Thursday, April 29, 2010

LSG Webinar - Designing e-learning for impact

Liveblogged notes from the second Learning and Skills Group webinar for the day. Lars Hyland is the Director of Learning services at Brightwave. Lars's plan was to share a series of tips that make all the difference to whether e-learning succeeds or fails:
  • Avoiding death by LMS
  • Ensuring your e-learning is learner- and performance-centric
  • Creating meaningful and memorable interactions for your learners
  • Introducing the IMPACT model: better design for better results
  • 5 tips for design success
I'm very excited to see the examples Lars is trying to show. I'm a big fan of his work, though I feel some of it is too high-end for my liking.

Why training and elearning fails

What's the elephant in the training room? We're delivering training:
  • to the wrong people
  • by the wrong people
  • at the wrong time
  • in the wrong way
As a result there's no learning, no value and a lot of time wasted! Elearning (not just the classroom) suffers the same problems. A lot of elearning is:
  • too dull
  • too inaccessible
  • lacks relevance
This results in the same problem at a greater speed. Essentially similar point to what Laura made in the earlier webinar.

Why DESIGN is an essential ingredient to engagement

Elearning demands more of the learner. It's hard to hold attention - distractions are all around us! This is an interface sitting between us and the content. So design matters to make elearning effective!

The IMPACT way of designing

Interaction

There are various levels of interaction ranging from game based learning to the good old 'Click Next to Continue'.  A few examples that Lars showed, that were quire useful:
  • the use of a visual metaphor to explain a complex topic;
  • the use of analog sliders to show dynamic change in outcomes
The common trend I see from these examples is that learners can actually see how their actions impact their real life outcomes.

Again if you look at the example above, you'll notice that learners have an activity to learn about missing stock from a showroom. So there's a problem as you'd have in the real store and you'll learn from discovery by interacting with real customers in real situations. The example included real applications that people see at their job so they can transfer the skills back to work. Good example of teaching people to do something than remember facts.

Key Learning: Make your interaction mimic the real world and real scenarios.

Multimedia

Elearning is essentially a multimedia experience, so there's a good reason to focus on this element, isn't there? Again, integrating custom flash, video, audio isn't tough even with rapid-elearning.

Key Learning: Try very carefully to draw key points by intelligent use of media. Green screen video isn't very costly these days, so transparent background videos on your slides is really easy!

Personal

This is a big opportunity for instructional designers where we can personalise the experience for every individual learner. So Lars' point is that too broadly generic content may just not stick and may not be contextualised to people's workplace. Of course, it isn't that easy to do this without spending too much money, but I take his point.

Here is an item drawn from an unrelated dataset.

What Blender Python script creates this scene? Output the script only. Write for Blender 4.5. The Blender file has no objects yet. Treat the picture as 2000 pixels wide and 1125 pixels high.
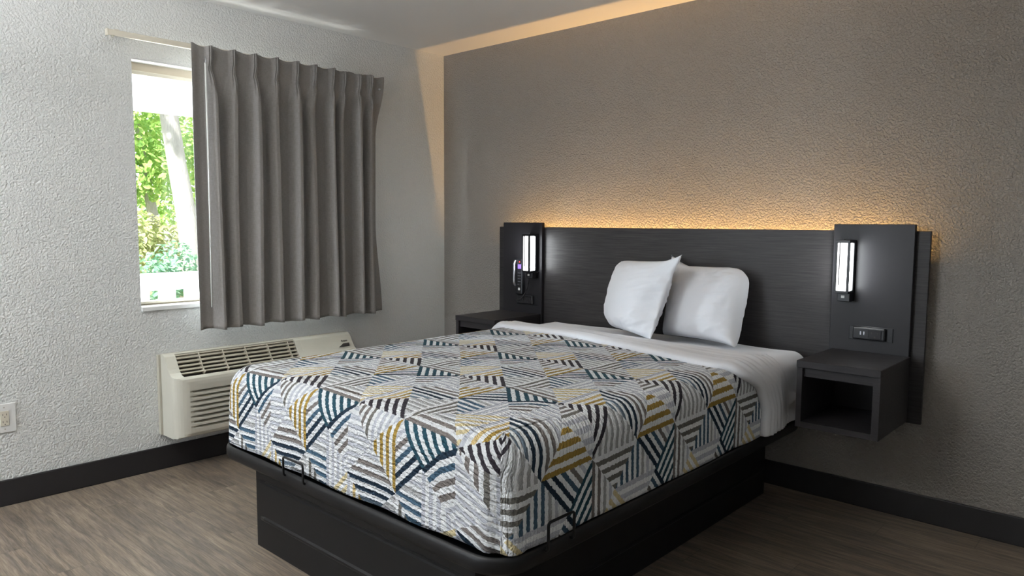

So is there case for personalised action plans, personalised feedback, personalised learning logs and the like? The example above provides different interfaces for people with different tastes. How about mobile and computer versions of the same course?

Actionable

A lot of learning and training doesn't translate into actions very easily. Why don't we align learning around helping people perform actual tasks? Cathy Moore's action mapping approach speaks to this end. No fluff, only stuff!

Challenging

Don't over-simplify and patronise your training/ elearning. If you break it out too much then it doesn't reflect the real world appropriately. So it's important that you reflect all real-world elements in a challenging and fair manner. Provide your audience an opportunity to go wrong, gain from intrinsic and extrinsic feedback and activate new skills in 'safe-to-fail' environment.

Timing

Lars touched upon the topic of 'learning interventions'. We try to cram too much stuff in too little time. People forget as the learning event ends. How about spaced out courses, where you give people an opportunity to have more events to reinforce their learning. This minimises forgetting and is in line with the research from Will Thalheimer.

There could be various other factors affecting IMPACT -- it could vary by your situation.

Provide easy ways to access learning

Learning management systems that are data and report centric aren't learner centric. The context of the learning can get lost. How about structuring your learning management platform to be more user-friendly and learner focussed? How about a portal approach? How about centering it on a campaign or desired performance or capability or a target audience?

Lars' point was that design of how we get to elearning is crucial in increasing engagement and creating the pull to do more in the elearning and learning technology space in your organisation. I completely buy that!

The point Lars made about 'anytime, anywhere' learning and reaching mobile audiences makes complete sense to me. The fun part is that with tools like iWebKit anyone can do it.

A few other design considerations.

Think about making the following elements of design:
  • Applied - scenario driven, contextualised
  • Authentic - practical, pragmatic
  • Open - put the user in charge of navigation
  • Intuitive - design and structure encourages reuse
  • Accessible - learner centric portals
  • Dogma-free - don't be dogmatic about instructional theory.